* Exercise prompt
Extract the listing below in full, unchanged.

* Recorded data
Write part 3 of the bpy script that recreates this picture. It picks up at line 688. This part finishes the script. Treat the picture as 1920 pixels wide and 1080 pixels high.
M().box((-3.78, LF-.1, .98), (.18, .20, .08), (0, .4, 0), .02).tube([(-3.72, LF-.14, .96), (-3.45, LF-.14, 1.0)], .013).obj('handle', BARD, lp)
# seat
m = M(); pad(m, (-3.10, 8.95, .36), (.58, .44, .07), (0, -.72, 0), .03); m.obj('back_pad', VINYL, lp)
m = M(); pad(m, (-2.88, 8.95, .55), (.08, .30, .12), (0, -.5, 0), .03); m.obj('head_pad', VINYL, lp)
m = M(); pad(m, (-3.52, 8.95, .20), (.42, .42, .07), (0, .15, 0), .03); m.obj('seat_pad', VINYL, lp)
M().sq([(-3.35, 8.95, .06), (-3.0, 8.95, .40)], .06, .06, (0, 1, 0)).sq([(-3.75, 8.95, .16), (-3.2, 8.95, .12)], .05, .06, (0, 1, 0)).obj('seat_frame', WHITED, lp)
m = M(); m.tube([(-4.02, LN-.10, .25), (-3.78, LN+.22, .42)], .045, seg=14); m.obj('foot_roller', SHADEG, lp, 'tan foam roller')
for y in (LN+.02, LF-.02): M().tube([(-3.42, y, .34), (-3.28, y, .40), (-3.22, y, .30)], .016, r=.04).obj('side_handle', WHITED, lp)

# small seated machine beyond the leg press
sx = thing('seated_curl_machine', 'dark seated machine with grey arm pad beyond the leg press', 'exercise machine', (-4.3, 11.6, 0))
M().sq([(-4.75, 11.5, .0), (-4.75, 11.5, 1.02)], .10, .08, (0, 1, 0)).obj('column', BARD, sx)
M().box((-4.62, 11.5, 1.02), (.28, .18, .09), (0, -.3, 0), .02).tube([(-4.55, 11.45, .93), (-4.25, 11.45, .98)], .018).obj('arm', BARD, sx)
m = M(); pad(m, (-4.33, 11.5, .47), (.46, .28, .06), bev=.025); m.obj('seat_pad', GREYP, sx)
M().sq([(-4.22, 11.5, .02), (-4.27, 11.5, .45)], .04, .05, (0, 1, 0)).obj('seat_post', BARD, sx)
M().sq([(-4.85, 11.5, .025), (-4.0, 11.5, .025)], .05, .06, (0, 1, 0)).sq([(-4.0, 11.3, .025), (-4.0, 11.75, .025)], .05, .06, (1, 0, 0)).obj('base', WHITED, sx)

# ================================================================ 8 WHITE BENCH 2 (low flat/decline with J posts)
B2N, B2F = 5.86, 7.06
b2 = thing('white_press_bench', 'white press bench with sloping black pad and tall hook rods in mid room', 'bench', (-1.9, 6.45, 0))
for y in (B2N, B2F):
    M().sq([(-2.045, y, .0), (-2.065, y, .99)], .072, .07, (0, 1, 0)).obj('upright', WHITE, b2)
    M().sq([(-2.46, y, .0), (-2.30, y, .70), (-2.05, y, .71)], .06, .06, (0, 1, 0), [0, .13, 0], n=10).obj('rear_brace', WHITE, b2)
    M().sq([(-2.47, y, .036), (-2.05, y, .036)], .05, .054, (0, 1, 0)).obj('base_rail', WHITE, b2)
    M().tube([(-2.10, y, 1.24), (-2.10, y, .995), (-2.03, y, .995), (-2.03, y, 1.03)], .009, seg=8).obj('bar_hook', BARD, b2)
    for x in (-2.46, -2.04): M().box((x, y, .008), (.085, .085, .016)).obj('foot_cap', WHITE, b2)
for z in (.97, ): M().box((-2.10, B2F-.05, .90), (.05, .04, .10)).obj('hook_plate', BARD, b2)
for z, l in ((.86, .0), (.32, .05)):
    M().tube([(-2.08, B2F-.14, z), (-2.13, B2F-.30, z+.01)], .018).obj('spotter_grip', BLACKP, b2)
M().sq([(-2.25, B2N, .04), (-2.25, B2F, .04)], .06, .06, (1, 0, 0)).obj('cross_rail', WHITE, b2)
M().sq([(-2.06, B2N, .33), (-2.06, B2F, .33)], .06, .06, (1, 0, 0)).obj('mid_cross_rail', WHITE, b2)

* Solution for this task
Write part 3 of the bpy script that recreates this picture. It picks up at line 688. This part finishes the script. Treat the picture as 1920 pixels wide and 1080 pixels high.
M().box((-3.78, LF-.1, .98), (.18, .20, .08), (0, .4, 0), .02).tube([(-3.72, LF-.14, .96), (-3.45, LF-.14, 1.0)], .013).obj('handle', BARD, lp)
# seat
m = M(); pad(m, (-3.10, 8.95, .36), (.58, .44, .07), (0, -.72, 0), .03); m.obj('back_pad', VINYL, lp)
m = M(); pad(m, (-2.88, 8.95, .55), (.08, .30, .12), (0, -.5, 0), .03); m.obj('head_pad', VINYL, lp)
m = M(); pad(m, (-3.52, 8.95, .20), (.42, .42, .07), (0, .15, 0), .03); m.obj('seat_pad', VINYL, lp)
M().sq([(-3.35, 8.95, .06), (-3.0, 8.95, .40)], .06, .06, (0, 1, 0)).sq([(-3.75, 8.95, .16), (-3.2, 8.95, .12)], .05, .06, (0, 1, 0)).obj('seat_frame', WHITED, lp)
m = M(); m.tube([(-4.02, LN-.10, .25), (-3.78, LN+.22, .42)], .045, seg=14); m.obj('foot_roller', SHADEG, lp, 'tan foam roller')
for y in (LN+.02, LF-.02): M().tube([(-3.42, y, .34), (-3.28, y, .40), (-3.22, y, .30)], .016, r=.04).obj('side_handle', WHITED, lp)

# small seated machine beyond the leg press
sx = thing('seated_curl_machine', 'dark seated machine with grey arm pad beyond the leg press', 'exercise machine', (-4.3, 11.6, 0))
M().sq([(-4.75, 11.5, .0), (-4.75, 11.5, 1.02)], .10, .08, (0, 1, 0)).obj('column', BARD, sx)
M().box((-4.62, 11.5, 1.02), (.28, .18, .09), (0, -.3, 0), .02).tube([(-4.55, 11.45, .93), (-4.25, 11.45, .98)], .018).obj('arm', BARD, sx)
m = M(); pad(m, (-4.33, 11.5, .47), (.46, .28, .06), bev=.025); m.obj('seat_pad', GREYP, sx)
M().sq([(-4.22, 11.5, .02), (-4.27, 11.5, .45)], .04, .05, (0, 1, 0)).obj('seat_post', BARD, sx)
M().sq([(-4.85, 11.5, .025), (-4.0, 11.5, .025)], .05, .06, (0, 1, 0)).sq([(-4.0, 11.3, .025), (-4.0, 11.75, .025)], .05, .06, (1, 0, 0)).obj('base', WHITED, sx)

# ================================================================ 8 WHITE BENCH 2 (low flat/decline with J posts)
B2N, B2F = 5.86, 7.06
b2 = thing('white_press_bench', 'white press bench with sloping black pad and tall hook rods in mid room', 'bench', (-1.9, 6.45, 0))
for y in (B2N, B2F):
    M().sq([(-2.045, y, .0), (-2.065, y, .99)], .072, .07, (0, 1, 0)).obj('upright', WHITE, b2)
    M().sq([(-2.46, y, .0), (-2.30, y, .70), (-2.05, y, .71)], .06, .06, (0, 1, 0), [0, .13, 0], n=10).obj('rear_brace', WHITE, b2)
    M().sq([(-2.47, y, .036), (-2.05, y, .036)], .05, .054, (0, 1, 0)).obj('base_rail', WHITE, b2)
    M().tube([(-2.10, y, 1.24), (-2.10, y, .995), (-2.03, y, .995), (-2.03, y, 1.03)], .009, seg=8).obj('bar_hook', BARD, b2)
    for x in (-2.46, -2.04): M().box((x, y, .008), (.085, .085, .016)).obj('foot_cap', WHITE, b2)
for z in (.97, ): M().box((-2.10, B2F-.05, .90), (.05, .04, .10)).obj('hook_plate', BARD, b2)
for z, l in ((.86, .0), (.32, .05)):
    M().tube([(-2.08, B2F-.14, z), (-2.13, B2F-.30, z+.01)], .018).obj('spotter_grip', BLACKP, b2)
M().sq([(-2.25, B2N, .04), (-2.25, B2F, .04)], .06, .06, (1, 0, 0)).obj('cross_rail', WHITE, b2)
M().sq([(-2.06, B2N, .33), (-2.06, B2F, .33)], .06, .06, (1, 0, 0)).obj('mid_cross_rail', WHITE, b2)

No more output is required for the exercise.